The Power of Prosecutors
42 Pages Posted: 8 Sep 2018 Last revised: 7 May 2019
Date Written: August 29, 2018
Abstract
One of the predominant themes in the criminal justice literature is that prosecutors, not legislators, judges, or police, dominate the justice system. Over 75 years ago, Attorney General Robert Jackson famously proclaimed that the “prosecutor has more control over life, liberty, and reputation than any other person in America.” In one of the most cited law review articles of all time, Bill Stuntz added that prosecutors, not judges, police, or legislators, “are the criminal justice system’s real lawmakers.” And an unchallenged modern consensus holds that prosecutors “rule the criminal justice system.”
This Article applies a critical lens to longstanding claims of prosecutorial preeminence. It reveals a curious echo chamber enabled by a puzzling lack of dissent. With few voices challenging ever-more-strident prosecutor-dominance rhetoric, academic claims became uncritical, imprecise, and ultimately incorrect.

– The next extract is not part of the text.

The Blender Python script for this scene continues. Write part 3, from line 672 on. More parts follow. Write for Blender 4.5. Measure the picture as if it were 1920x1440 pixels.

An unchallenged consensus that “prosecutors are the criminal justice system” and that the “institution of the prosecutor has more power than any other in the criminal justice system,” has real consequences for criminal justice discourse. Portraying prosecutors as the system’s iron-fisted rulers obscures the complex interplay that actually determines criminal justice outcomes. The overheated rhetoric of prosecutorial preeminence fosters a superficial understanding of the criminal justice system, overlooks the powerful forces that can and do constrain prosecutors, and diverts attention from the most promising sources of reform (legislators, judges, and police) to the least (prosecutors).